The splendid cast delivers humor and moral with equal elan and individuality. Robin Gordon’s princess, brilliantly gowned and coiffed, is indeed lovely. When a curse gives her the snout of a pig, her disbelief is monumental. “Ugly? Moi ?” She falls to the ground, tearfully grunting.

The audience loves it.

Kelley Palmer, a natural clown, plays a posturing, drawling sheriff and a sea-swallowing Chinese Brother. Grossman as Mei Ling shows graceful evidence of a balletic background, while, in a brief but wicked turn as an old woman, Paul Maley (also appearing as the evil emperor) scores high marks.

David Arnott’s and Maley’s spirited music is provided by pianist Caroline Oblites, and ranges from Asian in tone to a sly rendition of Beethoven’s “Fuer Elise,” accompanying three fey butterfly hunters (Alan Muraoka, Bob Pederson and Arnott, deftly zany).
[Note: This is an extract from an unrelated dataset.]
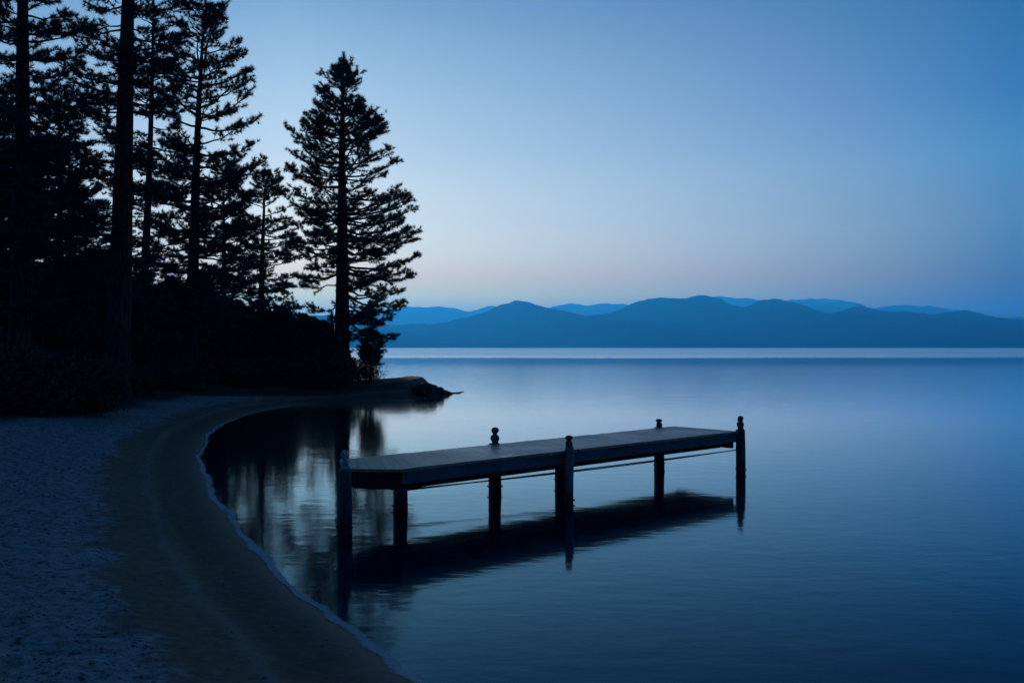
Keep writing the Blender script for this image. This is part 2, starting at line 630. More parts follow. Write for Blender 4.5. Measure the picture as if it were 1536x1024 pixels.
# pebbles and bits of bark strewn over the upper sand
rg = np.random.RandomState(12)
PX = []
N = 26000
py_ = 3.5 + 26 * rg.rand(N) ** 1.7
px_ = rg.uniform(-0.62, 0.25, N) * py_ + 0.2
dd_ = sdf(px_, py_)
pk = (dd_ > 0.25) & (dd_ < 7) & (rg.rand(N) < np.where(dd_ > 1.7, 0.75, 0.12) * (0.35 + vnoise(px_, py_, 1.1, 90) * 1.5 + 0.5))
px_, py_, dd_ = px_[pk], py_[pk], dd_[pk]
zz_ = ground_z(px_, py_, dd_)
sz_ = 0.006 + 0.016 * rg.rand(len(px_)) ** 3 + 0.0006 * py_
OCT = np.array([(1, 0, 0), (0.3, 0.9, 0.1), (-0.8, 0.5, 0), (-0.7, -0.6, 0.1), (0.4, -0.9, 0), (0.1, 0, 1)])
OF = [(0, 1, 5), (1, 2, 5), (2, 3, 5), (3, 4, 5), (4, 0, 5)]
an = rg.uniform(0, 6.28, len(px_))
ca_, sa_ = np.cos(an)[:, None], np.sin(an)[:, None]
ex = rg.uniform(0.6, 1.9, (len(px_), 1))
O = OCT[None] * (1 + rg.normal(size=(len(px_), 6, 3)) * 0.15)
ox, oy, oz = O[:, :, 0] * ex, O[:, :, 1], O[:, :, 2] * 0.55
P3 = np.stack([px_[:, None] + (ox * ca_ - oy * sa_) * sz_[:, None], py_[:, None] + (ox * sa_ + oy * ca_) * sz_[:, None], zz_[:, None] + oz * sz_[:, None] - 0.001], -1)
TR_ = np.concatenate([P3[:, list(f)] for f in OF])


def mat_pebble():
    t = NT("beach_pebbles")
    i_ = t.n("ShaderNodeNewGeometry").outputs["Random Per Island"]
    return t.set(t.ramp(t.noise(t.coords(), 18, 2), [(0.3, (0.035, 0.033, 0.03)), (0.5, (0.13, 0.13, 0.125)), (0.7, (0.32, 0.33, 0.33))]), 0.85, None, 0.3)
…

The message here is the richness found in one’s imagination. Proving its point, the rich imagination of its creators is the magic in “The Magic Brush.”

Additional performances will be at Lakewood Senior High at 11 a.m. Saturday (213-498-3703), Culver City High at 2 p.m. Sunday (213-837-4813), Lincoln Junior High in Santa Monica at 2 p.m. Feb. 15, Wadsworth Theater at 1:30 and 3:30 p.m. March 2 and Citrus College in San Gabriel at 2 p.m. April 5.